The Avengers 7.1 – Game

Quick little recap: We subscribe to the heretical-but-factual breakdown of The Avengers into seven seasons. For this final run, we will use the UK broadcast order, omitting the installments that had already been shown in America. That said, I have to agree that the admittedly more sensible people who watch and write about the show in production order have one big advantage: the first episode that was made after “Look – (stop me if you’ve heard this one) But There Were These Two Fellers…” was not actually shown in either the US or the UK until very nearly the end of the run.
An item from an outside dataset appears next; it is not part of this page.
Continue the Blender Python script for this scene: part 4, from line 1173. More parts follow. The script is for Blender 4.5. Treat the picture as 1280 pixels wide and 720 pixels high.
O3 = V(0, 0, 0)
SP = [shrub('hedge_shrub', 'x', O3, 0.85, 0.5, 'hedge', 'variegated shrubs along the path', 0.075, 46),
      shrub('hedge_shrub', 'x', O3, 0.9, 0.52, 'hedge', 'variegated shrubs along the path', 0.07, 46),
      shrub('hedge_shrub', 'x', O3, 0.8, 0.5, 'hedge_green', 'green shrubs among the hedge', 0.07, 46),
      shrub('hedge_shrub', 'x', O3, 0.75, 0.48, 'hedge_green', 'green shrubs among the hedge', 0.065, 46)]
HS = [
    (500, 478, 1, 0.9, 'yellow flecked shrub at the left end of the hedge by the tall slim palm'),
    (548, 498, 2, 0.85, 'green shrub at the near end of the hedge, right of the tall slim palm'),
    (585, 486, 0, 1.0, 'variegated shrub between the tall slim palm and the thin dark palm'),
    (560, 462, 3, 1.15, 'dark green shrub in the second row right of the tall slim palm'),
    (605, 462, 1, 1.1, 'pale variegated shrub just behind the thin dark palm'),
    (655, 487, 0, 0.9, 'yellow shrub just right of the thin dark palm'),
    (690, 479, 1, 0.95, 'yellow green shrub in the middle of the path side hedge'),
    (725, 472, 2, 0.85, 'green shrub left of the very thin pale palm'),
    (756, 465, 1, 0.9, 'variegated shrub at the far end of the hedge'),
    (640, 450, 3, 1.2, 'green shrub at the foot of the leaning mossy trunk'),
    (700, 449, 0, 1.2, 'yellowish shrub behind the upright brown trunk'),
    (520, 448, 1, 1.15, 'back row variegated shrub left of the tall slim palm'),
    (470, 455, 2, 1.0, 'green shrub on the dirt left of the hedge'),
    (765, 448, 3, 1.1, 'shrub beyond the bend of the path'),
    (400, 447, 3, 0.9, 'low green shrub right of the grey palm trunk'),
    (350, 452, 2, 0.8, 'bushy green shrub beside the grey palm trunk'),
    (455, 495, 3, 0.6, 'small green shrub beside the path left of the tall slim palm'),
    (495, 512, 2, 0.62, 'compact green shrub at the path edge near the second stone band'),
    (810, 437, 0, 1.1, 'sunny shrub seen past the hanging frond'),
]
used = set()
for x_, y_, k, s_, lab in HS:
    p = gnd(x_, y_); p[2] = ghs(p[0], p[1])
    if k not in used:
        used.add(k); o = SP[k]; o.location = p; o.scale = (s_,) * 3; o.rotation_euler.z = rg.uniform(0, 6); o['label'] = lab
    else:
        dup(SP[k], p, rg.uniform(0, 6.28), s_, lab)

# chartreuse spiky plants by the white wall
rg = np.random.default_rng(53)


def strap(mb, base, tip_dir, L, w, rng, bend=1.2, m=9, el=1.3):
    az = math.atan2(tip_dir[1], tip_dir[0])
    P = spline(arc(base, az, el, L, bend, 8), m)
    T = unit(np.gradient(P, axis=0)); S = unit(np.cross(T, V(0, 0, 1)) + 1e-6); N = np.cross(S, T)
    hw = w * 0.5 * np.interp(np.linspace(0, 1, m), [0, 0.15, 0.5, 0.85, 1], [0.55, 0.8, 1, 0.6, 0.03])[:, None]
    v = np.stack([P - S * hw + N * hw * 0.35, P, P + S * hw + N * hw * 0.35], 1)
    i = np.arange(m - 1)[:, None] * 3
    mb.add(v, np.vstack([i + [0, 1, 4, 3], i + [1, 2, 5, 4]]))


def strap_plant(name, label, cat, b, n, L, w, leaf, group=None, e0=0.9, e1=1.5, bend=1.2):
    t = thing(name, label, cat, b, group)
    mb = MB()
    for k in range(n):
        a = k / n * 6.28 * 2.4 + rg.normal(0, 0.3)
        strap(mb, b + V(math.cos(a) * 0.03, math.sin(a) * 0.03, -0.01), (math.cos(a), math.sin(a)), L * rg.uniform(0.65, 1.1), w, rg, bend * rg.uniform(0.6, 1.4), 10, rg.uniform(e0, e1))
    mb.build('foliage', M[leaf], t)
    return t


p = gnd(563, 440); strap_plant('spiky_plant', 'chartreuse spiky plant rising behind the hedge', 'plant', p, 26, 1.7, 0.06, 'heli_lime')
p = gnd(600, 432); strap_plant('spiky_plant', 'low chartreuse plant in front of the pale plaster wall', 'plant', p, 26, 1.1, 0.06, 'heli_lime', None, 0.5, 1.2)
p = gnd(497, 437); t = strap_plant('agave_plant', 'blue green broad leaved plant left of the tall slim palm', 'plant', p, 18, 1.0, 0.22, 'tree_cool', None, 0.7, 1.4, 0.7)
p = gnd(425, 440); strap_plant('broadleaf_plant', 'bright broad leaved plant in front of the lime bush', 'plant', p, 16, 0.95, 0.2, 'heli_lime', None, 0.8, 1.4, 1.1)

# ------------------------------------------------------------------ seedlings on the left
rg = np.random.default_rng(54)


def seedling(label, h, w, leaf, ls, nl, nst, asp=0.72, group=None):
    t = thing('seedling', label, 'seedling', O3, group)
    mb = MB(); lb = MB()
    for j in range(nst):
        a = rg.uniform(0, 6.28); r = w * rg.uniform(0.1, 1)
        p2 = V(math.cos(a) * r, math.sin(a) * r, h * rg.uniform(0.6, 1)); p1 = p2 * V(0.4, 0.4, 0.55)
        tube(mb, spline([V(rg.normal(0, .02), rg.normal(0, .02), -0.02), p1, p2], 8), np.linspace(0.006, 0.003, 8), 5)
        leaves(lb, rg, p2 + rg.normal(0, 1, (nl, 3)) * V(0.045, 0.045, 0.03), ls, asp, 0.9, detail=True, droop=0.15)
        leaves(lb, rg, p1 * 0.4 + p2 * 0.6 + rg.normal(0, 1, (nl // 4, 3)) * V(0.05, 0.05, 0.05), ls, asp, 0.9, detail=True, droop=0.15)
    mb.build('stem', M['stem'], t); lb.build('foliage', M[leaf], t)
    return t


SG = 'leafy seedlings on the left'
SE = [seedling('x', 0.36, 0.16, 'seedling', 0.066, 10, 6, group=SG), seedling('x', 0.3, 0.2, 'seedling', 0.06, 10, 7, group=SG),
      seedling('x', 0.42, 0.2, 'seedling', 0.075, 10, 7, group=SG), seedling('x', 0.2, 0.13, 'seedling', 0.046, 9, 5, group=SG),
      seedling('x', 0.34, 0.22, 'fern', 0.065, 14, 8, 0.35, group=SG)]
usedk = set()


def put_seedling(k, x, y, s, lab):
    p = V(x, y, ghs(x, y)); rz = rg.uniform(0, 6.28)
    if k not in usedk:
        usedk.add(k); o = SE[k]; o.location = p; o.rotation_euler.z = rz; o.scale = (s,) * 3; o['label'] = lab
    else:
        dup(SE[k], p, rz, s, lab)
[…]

It is called “My Wildest Dream” and it was literally shelved for an entire year in Britain.

The mildly aggravating thing about that is “My Wildest Dream” was actually the first episode of the show directed by Robert Fuest, who I think is by leagues the most interesting visual stylist in a show just full of very good directors. This sort of messes up a goofball claim I’d made a time or ten, that “Game” was almost a statement of principles by a vibrant and stunning new director. That simply isn’t true. He wasn’t to know that his first effort would collect dust for a long time.

Strangely, even though it was made sixth in this batch, “Game” looks and feels like it was planned as an almost modern season premiere. It’s a very entertaining, simple, and straightforward story full of familiar faces like Alex Scott, Anthony Newlands, and Peter Jeffrey, but it’s visually amazing. I love the sets and the giant props, and some of Fuest’s camera tricks are just wild. There’s one great shot in a playground where Steed and Tara discover the first of several bodies. They go to a swingset, and the cameraman is sitting on one swing and the actor playing the corpse is in the one next to him, and the swings are moving at different speeds. It takes my breath away every time. Our son really enjoyed this one, especially the fantastic fight at the climax.

Here’s a very weird coincidence for you: earlier this year, I confessed that I once had screenwriting aspirations, and pilfered the villains from “The Fear Merchants” for a series I was trying to develop. Well, I also needed a lot of practice and experience in actually writing scripts, and along with my own humble fumbles, I was writing episodes of defunct programs, to see whether I could ape their formats successfully. I figured very early on that what Richard Harris was doing with his script for “Game” was basically writing an episode of Batman, and so I cut to the chase and rewrote “Game” as a Batman script using a villain called Mr. Monopoly. (I actually have a Monopoly-themed jacket and vest, made from fabric intended for children’s bedsheets. It’s kind of a fragile suit, but I haul it out every odd Halloween and sneer like Vincent Price – or Peter Jeffrey – at trick-or-treaters and co-workers.)

Anyway, I won’t say whether I thought my script was any good or not, but I learned a lot from the effort, and disappointed myself some time later when I realized it was pretty darn close to the first Mad Hatter story, “The Thirteenth Hat.” But here’s the weird coincidence: I stole from The Avengers twice as I was trying my hand at writing, and both of those episodes I robbed feature Garfield Morgan as one of the villains!

The Avengers 4.10 – Dial a Deadly Number

Another story by Roger Marshall, “Dial a Deadly Number” was almost impenetrable for our son, even after several pauses to broadly sketch what all this talk of shares and investments is all about. It’s definitely television from another world, as the murders are committed using these incredibly novel and modern “bleeps” that gentlemen carry in their breast pocket. You might remember such things as being called “pagers.”

Still, he says that he enjoyed it, and of course he isn’t shy in telling us when he doesn’t. It does end with a great fight and it features fun guest appearances by Peter Bowles, Clifford Evans, Anthony Newlands, and Gerald Sim, all of whom would return in later Avengers episodes. I didn’t realize that Bowles is still working. He’s the Duke of Wellington in the current Victoria series. When this was made, he still looked like a baby.

Strangely, my clearest memory of this episode is watching it on A&E, when that channel bought The Avengers in the early nineties and gave the videotape episodes their first American airing. For some insane reason, A&E just ignored the clear fade-to-black ad breaks in the episodes and just dropped commercials in whenever they felt like it. There’s a wonderful moment in a wine tasting contest where Steed identifies a Château Lafitte-Rothschild with hilarious specificity – “from the northern end of the vineyard” – and his opponent’s monocle pops out of his eye. There – there! – is where A&E decided to insert a commercial!